PROVIDED MATERIAL:

* start *

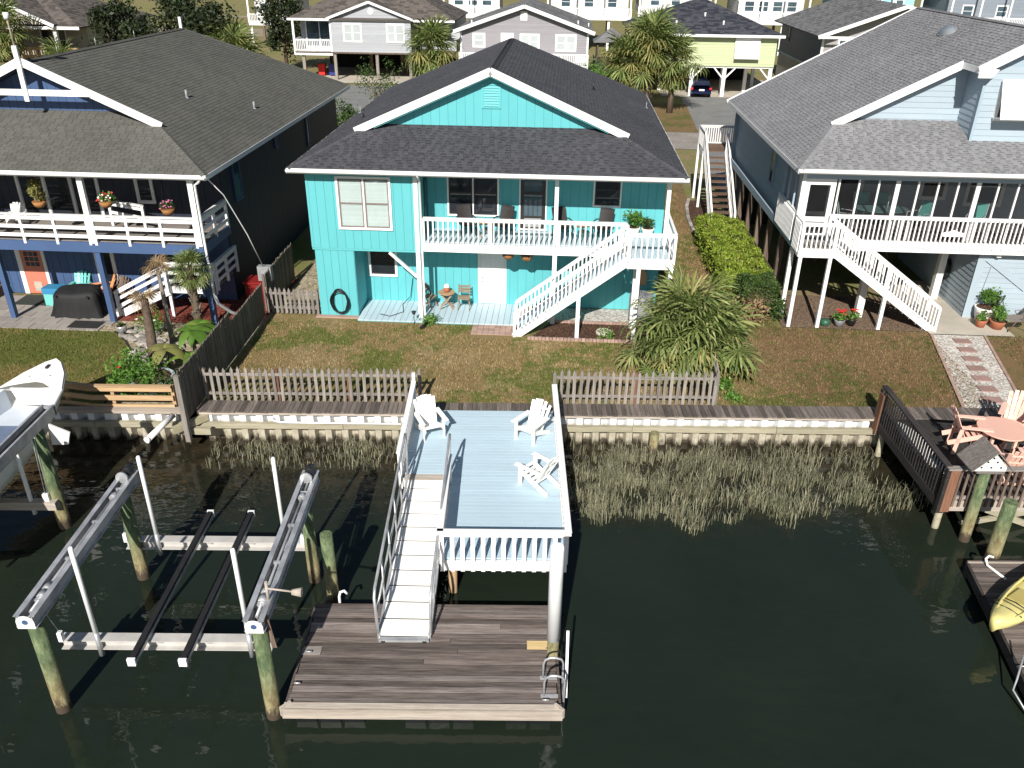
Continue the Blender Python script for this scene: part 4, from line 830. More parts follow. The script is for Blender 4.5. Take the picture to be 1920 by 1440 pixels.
mb = MB().tube([(-4.72,26.84,5.36), (-4.72,27.1,5.2), (-4.72,27.28,5.05), (-4.72,27.28,.12), (-4.68,27.0,.06), (-4.66,26.75,.05)], .04, 8); mb.build('downspout', white, H1)
MB().tube([(-4.62,26.95,.07), (-4.72,26.45,.06)], .065, 10).build('drain_elbow', blackp, H1)
rail(H1, (-4.66,27.36,2.95), (2.28,27.36,2.95), .84, .172, white, .05, .09, z0=-.24, bottom=False, side=(0,-.09))
rail(H1, (2.34,26.24,2.95), (3.80,26.24,2.95), .84, .172, white, .05, .09, z0=-.24, bottom=False, side=(0,-.09)); rail(H1, (3.80,26.3,2.95), (3.80,28.88,2.95), .84, .172, white, .05, .09)
# stairs to the lawn
stairs(H1, 2.3, 2.95, -1.42, .04, 26.20, 27.18, 15, deckb, white, .04, risers=False)
rail(H1, (2.3,26.16,2.9), (-1.42,26.16,.02), .90, .165, white, .05, .09, posts=True, z0=.1); rail(H1, (2.3,27.2,2.9), (-1.42,27.2,.02), .90, .165, white, .05, .09, posts=True, z0=.1)
for x, y, z in ((2.68,26.24,2.6), (3.74,26.24,2.6), (.74,26.16,1.56), (2.68,27.26,2.6)): MB().box(x-.065,y-.065,0,x+.065,y+.065,z).build('post', white, H1)
# lower porch boards
for k in range(26):
    x = -7.12+k*.219
    if x > -1.45: break
    bar('porch_board', H1, porchb, (x,27.0,.03), (x+.207,28.91,.075))
MB().box(-7.12,27.02,0,-1.4,28.9,.028).build('porch_frame', tealg, H1)
for x, y in ((-7.8,33), (1.2,36.5)): vent_pipe(H1, x, y, ZE+(min(x-XL, XR-x))*SL, .35, blackm)
for x, y in ((-8.75,36.5), (3.7,39)): vent_pipe(H1, x, y, ZE+(min(x-XL, XR-x))*SL, .25, greyp, .02)
bar('flood_light', H1, white, (-8.1,27.28,5.2), (-8.0,27.4,5.3))
# wall decoration and hanging things under the porch
mb = MB(); mb.prism([FB(2.95,1.05,.03), FB(3.25,1.05,.03), FB(3.25,1.5,.03), FB(3.1,1.68,.03), FB(2.95,1.5,.03)], (0,-.12,0)); mb.top('birdhouse', tanw, 'tan wooden birdhouse hung on the teal wall under the landing', 'birdhouse', (3.1,28.9,1.05))
ac = Th('air_conditioner', 'round grey outdoor air conditioner beside the teal house', 'air conditioner', (3.0,27.9,0))
MB().tube([(3.05,27.95,.05), (3.05,27.95,1.0)], .42, 24).build('drum', greyp, ac); mb = MB()
for k in range(14): z = .12+k*.062; mb.tube([(3.05,27.95,z), (3.05,27.95,z+.02)], .435, 24)
mb.build('louvre_rings', greyp, ac); mb = MB(); mb.tube([(3.05,27.95,1.001), (3.05,27.95,1.02)], [.43,.40], 24); mb.build('top_ring', alud, ac); mb = MB()
for k in range(12): a = 2*pi*k/12; mb.tube([(3.05+.1*cos(a),27.95+.1*sin(a),1.03), (3.05+.4*cos(a),27.95+.4*sin(a),1.025)], .008, 4)
mb.build('fan_grille', blackm, ac)
# ---------------------------------------------------------------- left house (navy)
H2 = Th('beach_house', 'navy blue house with grey green roof and white rail balcony on the left', 'house', (-17,34,0))
XL, XR, YF, YB2, ZE, SL = -24.8, -11.4, 25.85, 45.5, 5.42, .45
xm, zr, zh, hx = dutch(H2, XL, XR, YF, YB2, ZE, SL, SL, 28.2, 28.9, 41.2, shL, indiv=300, seed=41, ws=(.30,.305,.31), ts=(.009,.011), gap=.012, ex=.15)
eaves(H2, XL, XR, YF, YB2, ZE-.02, white, white, .15, navy)
wall(H2, FX(28.9), xm-4.5, xm+4.5, 6.5, 8.3, navyb, navyb, .3, 'v', top=lambda u: zr-.16-abs(u-xm)*SL)
for s in (-1,1):
    MB().beam((xm+s*(xm-XL-hx+.1),28.18,zh-.02), (xm-s*.02,28.18,zr+.03), .05, .26).build('rake_board', white, H2)
    MB().prism([(xm,28.2,zr-.14), (xm+s*(xm-XL-hx-.8),28.2,zh+.8*SL-.14), (xm+s*(xm-XL-hx-.8),28.92,zh+.8*SL-.14), (xm,28.92,zr-.14)], (0,0,-.015)).build('rake_soffit', navy, H2)
MB().box(xm-2.2,28.12,7.38,xm+2.2,28.18,7.58).build('collar_beam', white, H2); MB().box(xm-.08,28.06,7.2,xm+.08,28.14,8.95).build('finial', white, H2)
MB().tube([(xm,28.12,8.9), (xm-.02,28.12,9.8), (xm-.02,28.12,9.82)], .03, 8).build('mast', dockedge, H2); MB().tube([(xm-.02,28.12,9.75), (xm-.02,28.12,9.95)], .09, 10).build('mast_cap', white, H2)
MB().box(xm-.06,41.05,zr-.1,xm+.06,41.15,zr+.5).build('finial', white, H2)
for x, y in ((-14.4,32.2), (-12.7,34.6)): vent_pipe(H2, x, y, ZE+(XR-x)*SL, .28, greyp, .045)
for y in (30.5,33.2,36.4): MB().tube([(xm,y,zr), (xm,y,zr+.3)], .012, 5).build('lightning_rod', alum, H2)
fw2 = FX(28.6)
wall(H2, fw2, -24.2, -12.1, 2.98, 5.3, navy, navy, .3); wall(H2, fw2, -24.2, -12.1, .0, 2.7, navyb, navy, .3)
wall(H2, RX(-12.1), 28.61, 45.0, 0, 5.3, navy, navy, .6)
MB().box(-24.2,44.9,0,-12.1,45,5.3).build('wall', navy, H2); wall(H2, LX(-24.2), 28.61, 45, 0, 5.3, navy, navy, .9)
# openings
o = window(H2, fw2, -19.62, -16.55, 3.0, 5.1, bwhite, alud, glass, twin=3, cas=.09, rail_=False, label='sliding glass door behind the balcony')
window(H2, fw2, -15.22, -14.55, 3.66, 4.95, bwhite, bwhite, glass, cas=.07, rail_=False)
for y0, y1, z0, z1 in ((29.75,30.45,3.45,4.95), (34.75,35.05,4.35,4.95), (39.3,39.7,3.5,4.95)): window(H2, RX(-12.1), y0, y1, z0, z1, navyb, navyb, glass, cas=.06, rail_=z1-z0 > 1)
o = MB(); mbox(o, fw2, -20.4, -20.22, 0, 2.2, 0, .06); mbox(o, fw2, -19.4, -19.28, 0, 2.2, 0, .06); mbox(o, fw2, -20.22, -19.4, 2.08, 2.2, 0, .06); o.build('door_frame', white, H2)
o = MB(); mbox(o, fw2, -20.21, -19.41, .02, 2.07, .016, .05); o = o.build('door', coral, H2, label='coral door with small divided panes')
for i in range(3):
    for j in range(4): mb = MB(); mbox(mb, fw2, -20.08+i*.19, -19.92+i*.19, 1.12+j*.2, 1.28+j*.2, .05, .055); mb.build('pane', glassb, H2, o)
mb = MB(); mbox(mb, fw2, -19.95, -19.65, .12, .5, .05, .07); mb.build('pet_flap', dockedge, H2, o)
o = MB(); mbox(o, fw2, -17.35, -17.2, 0, 2.3, 0, .06); mbox(o, fw2, -16.72, -16.58, 0, 2.3, 0, .06); mbox(o, fw2, -17.2, -16.72, .02, 2.3, .02, .03); o.build('side_door', bwhite, H2); mb = MB(); mbox(mb, fw2, -17.18, -16.74, .1, 2.2, .031, .04); mb.build('pane', glass, H2)
# balcony
for k in range(18):
    y = 26.2+k*.135
    if y > 28.5: break
    bar('balcony_board', H2, greywx, (-24,y,2.94), (-12.0,y+.126,2.98))
MB().box(-24,26.10,2.62,-11.96,26.18,2.97).build('beam', navyb, H2); MB().box(-12.02,26.18,2.62,-11.96,28.6,2.97).build('beam', navyb, H2); MB().box(-24,26.2,2.72,-12.03,28.58,2.74).build('balcony_ceiling', navy, H2)
for x in (-23,-19.4,-15.75,-12.05):
    MB().box(x-.09,26.14,0,x+.09,26.32,2.62).build('post', navyb, H2); MB().box(x-.09,26.06,2.95,x+.09,26.2,5.27).build('post', white, H2)
def hrail(th, p, q, h, zs, m, bw=.13, sp=1.25, pm=None, side=(0,-.02)):
    p, q = Vector(p), Vector(q); L = (q-p).length; n = max(1, round(L/sp)); up = Vector((0,0,1)); o = MB()
    for i in range(n+1): a = p+(q-p)*i/n; o.box(a.x-.045,a.y-.045,a.z-.1,a.x+.045,a.y+.045,a.z+h-.015)
    o.beam(p+up*h, q+up*h, .14, .04); o = o.build('railing', m, th)
    for z in zs: slat('rail_board', th, m, p+up*z+Vector((*side,0)), q+up*z+Vector((*side,0)), .035, bw, parent=o)
for a, b in ((-23,-19.5), (-19.3,-15.85), (-15.65,-12.15)): hrail(H2, (a,26.12,2.98), (b,26.12,2.98), .92, (.2,.5,.8), white, .12, 1.2)
hrail(H2, (-12.0,26.25,2.98), (-12.0,28.5,2.98), .92, (.2,.5,.8), white, .12, 1.1, side=(.03,0))
hrail(H2, (-16.0,28.0,2.98), (-14.5,27.4,2.98), .92, (.5,.8), white, .1, 1.5)
# stairs: upper flight hidden under the balcony, landing, lower flight
stairs(H2, -15.3, 2.9, -13.8, 1.2, 27.45, 28.4, 8, navyb, navyb)
for k in range(7): bar('landing_board', H2, greywx, (-13.8,26.95+k*.22,1.12), (-12.1,27.15+k*.22,1.16))
MB().box(-13.8,26.9,.9,-12.08,26.95,1.14).build('landing_beam', white, H2)
stairs(H2, -13.8, 1.14, -15.9, .05, 26.75, 27.5, 6, greywx, white)
hrail(H2, (-13.8,26.72,1.1), (-15.75,26.72,.08), .9, (.3,.58,.82), white, .11, 2.1); hrail(H2, (-13.8,26.85,1.14), (-12.1,26.85,1.14), .92, (.25,.55,.82), white, .11, 1.7); hrail(H2, (-12.05,26.95,1.14), (-12.05,28.9,1.14), .92, (.25,.55,.82), white, .11, 1.0, side=(.03,0))
MB().box(-13.86,26.8,0,-13.76,26.9,1.1).build('post', white, H2)
mb = MB().tube([(-11.5,25.75,5.38), (-11.7,25.95,5.15), (-11.86,26.03,5.05), (-11.86,26.03,2.5), (-11.82,26.0,2.35), (-11.82,26.02,1.3)], .045, 8); mb.build('downspout', white, H2)
MB().tube([(-11.82,26.02,1.3), (-11.78,26.1,.9), (-11.5,26.4,.45), (-11.1,26.6,.2)], .06, 8).build('drain_hose', greyp, H2)
MB().tube([(-14.2,29.0,6.66), (-12.4,27.1,5.85), (-11.45,25.9,5.4), (-11.2,26.6,4.6), (-10.9,27.4,3.0), (-10.75,28.2,1.4)], .018, 6).top('service_cable', white, 'thin pale cable running from the roof corner down to the meter box', 'cable', (-11,27,3))
MB().box(-12.35,26.3,1.05,-11.9,26.4,1.6).build('sign_board', navyb, H2)
mt = Th('meter_box', 'grey electric meter box on a short post beside the tall fence', 'meter box', (-10.75,28.2,0)); MB().box(-11.0,28.1,1.0,-10.5,28.35,1.55).build('box', greyp, mt); MB().box(-10.82,28.2,0,-10.68,28.3,1.0).build('post', greyw, mt); MB().box(-10.95,28.08,1.15,-10.55,28.1,1.5).build('cover', alum, mt)
rb = Th('storage_bin', 'red upright bin between navy house and tall fence', 'bin', (-11.25,28.6,0)); MB().prism([(-11.6,28.3,0), (-10.95,28.3,0), (-10.9,28.3,.8), (-11.65,28.3,.8)], (0,.7,0)).build('body', paint('red_plastic', (.20,.014,.012), .5), rb); MB().box(-11.7,28.25,.8,-10.85,29.05,.86).build('lid', paint('red_lid', (.22,.016,.014), .5), rb)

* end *

DIRECTIONS: Copy every line of the listing that includes the string "from".

COMPLETE RESPONSE:
Continue the Blender Python script for this scene: part 4, from line 830. More parts follow. The script is for Blender 4.5. Take the picture to be 1920 by 1440 pixels.
MB().tube([(-14.2,29.0,6.66), (-12.4,27.1,5.85), (-11.45,25.9,5.4), (-11.2,26.6,4.6), (-10.9,27.4,3.0), (-10.75,28.2,1.4)], .018, 6).top('service_cable', white, 'thin pale cable running from the roof corner down to the meter box', 'cable', (-11,27,3))